Oceanographers are uncertain of the cause, although it might be linked to a low-pressure weather pattern north of Hawaii that has kept warm surface waters from mixing with cooler waters in the North Pacific, said Jamison Gove, an oceanographer with NOAA, to the Associated Press.

The current heat wave – named “The Northeast Pacific Marine Heatwave of 2019” – began in mid-June in the same area, Leising said.
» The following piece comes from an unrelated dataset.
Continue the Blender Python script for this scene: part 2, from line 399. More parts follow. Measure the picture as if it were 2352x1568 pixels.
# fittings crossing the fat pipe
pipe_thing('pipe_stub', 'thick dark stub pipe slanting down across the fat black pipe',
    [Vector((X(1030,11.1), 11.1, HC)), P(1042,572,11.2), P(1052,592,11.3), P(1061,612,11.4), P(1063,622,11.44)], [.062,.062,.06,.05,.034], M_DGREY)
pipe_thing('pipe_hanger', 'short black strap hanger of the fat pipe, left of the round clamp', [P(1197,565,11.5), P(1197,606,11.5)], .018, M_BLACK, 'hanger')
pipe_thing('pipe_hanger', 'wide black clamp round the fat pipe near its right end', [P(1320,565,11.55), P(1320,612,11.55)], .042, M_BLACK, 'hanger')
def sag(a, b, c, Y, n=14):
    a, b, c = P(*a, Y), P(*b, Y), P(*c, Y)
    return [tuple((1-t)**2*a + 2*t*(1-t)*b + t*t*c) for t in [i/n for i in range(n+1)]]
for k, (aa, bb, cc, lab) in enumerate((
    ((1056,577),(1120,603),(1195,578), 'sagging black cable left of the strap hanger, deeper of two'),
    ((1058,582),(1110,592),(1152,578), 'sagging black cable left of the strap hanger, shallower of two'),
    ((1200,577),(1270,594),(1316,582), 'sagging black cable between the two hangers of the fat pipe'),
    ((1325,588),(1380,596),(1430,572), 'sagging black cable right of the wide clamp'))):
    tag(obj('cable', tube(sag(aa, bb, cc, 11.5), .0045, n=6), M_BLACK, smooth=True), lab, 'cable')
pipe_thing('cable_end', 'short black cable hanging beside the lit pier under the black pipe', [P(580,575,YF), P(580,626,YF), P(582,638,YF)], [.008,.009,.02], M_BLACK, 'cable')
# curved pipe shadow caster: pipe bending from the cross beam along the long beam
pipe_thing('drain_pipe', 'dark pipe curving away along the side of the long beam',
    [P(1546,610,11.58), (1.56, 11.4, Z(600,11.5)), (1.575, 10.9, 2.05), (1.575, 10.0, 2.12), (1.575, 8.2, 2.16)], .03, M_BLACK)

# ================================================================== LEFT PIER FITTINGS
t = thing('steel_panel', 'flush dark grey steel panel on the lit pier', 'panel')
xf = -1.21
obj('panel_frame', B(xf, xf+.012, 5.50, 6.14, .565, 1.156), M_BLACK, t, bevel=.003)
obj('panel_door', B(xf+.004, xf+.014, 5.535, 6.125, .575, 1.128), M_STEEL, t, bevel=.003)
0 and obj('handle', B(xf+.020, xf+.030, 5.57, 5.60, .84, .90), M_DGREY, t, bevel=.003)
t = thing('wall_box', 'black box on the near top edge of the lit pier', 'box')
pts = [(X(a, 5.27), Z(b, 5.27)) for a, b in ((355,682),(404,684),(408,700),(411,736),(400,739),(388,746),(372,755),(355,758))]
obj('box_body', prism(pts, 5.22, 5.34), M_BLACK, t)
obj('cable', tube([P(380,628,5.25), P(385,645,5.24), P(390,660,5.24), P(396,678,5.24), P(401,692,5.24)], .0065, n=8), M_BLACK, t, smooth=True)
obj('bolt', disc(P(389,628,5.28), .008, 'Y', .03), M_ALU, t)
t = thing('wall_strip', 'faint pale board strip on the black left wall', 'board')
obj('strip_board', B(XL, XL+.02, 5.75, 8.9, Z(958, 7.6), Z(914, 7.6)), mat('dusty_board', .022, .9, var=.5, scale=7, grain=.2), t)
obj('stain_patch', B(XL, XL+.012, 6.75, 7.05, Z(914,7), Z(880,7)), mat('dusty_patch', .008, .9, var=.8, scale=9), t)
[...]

Because ocean surface temperatures have risen 2 to 3 degrees, he believes that the current heat wave is “on a trajectory to be as strong as the prior event.”

The 2019 heat wave already measures 2.5 million square miles, and the 2013 event totaled 3 million square miles.

Currently, Leising’s group is tracking the new marine heat wave, and if atmospheric conditions persist, “it is likely to have impacts on coastal ecosystems this fall,” according to the California Current Marine Heat Wave Tracker website.

“Marine heatwaves, or MHWs, occur when ocean temperatures are much warmer than usual for an extended period of time; they are specifically defined by differences in expected temperatures for the location and time of year,” states the website.

MHWs can affect ecosystem structure, biodiversity, and even economies, says the group.

“Researchers documented many ecological effects associated with the blob, including unprecedented harmful algal blooms, shifting distributions of marine life, and changes in the marine food web.”

The MHW Tracker is a program that attempts to research and provide context for the blob, while offering a range of indices to estimate the possibility of future MHWs that could affect the California coast.

Because of the enormous effects of the previous MHW on natural resources, researchers are eager to share the MHW Tacker’s predictions with officials of businesses, organizations that preserve natural resources and communities in order to anticipate problems in the future.

The equipment “automatically analyzes sea surface temperature anomalies (SSTa) from 1984 to the present, with a particular focus on detecting the presence of significant ‘blob-class’ events. Sea surface temperature (SST) data were obtained from a variety of different platforms (satellites, ships, buoys) on a regular global grid at a resolution of ¼ of a degree.”

The researchers categorize MHWS in terms of their strength, size, and duration. They believe that the MHWs most likely to have significant effects on the west coast will be approximately 25 percent of the area of Alaska, come within 250 kilometers of the coast, and have a duration of at least three months.

“We are continuing to monitor the area, duration, and coastal proximity of this MHW and are coordinating with other researchers and policy-makers to understand the array of possible west coast impacts,” according to the website.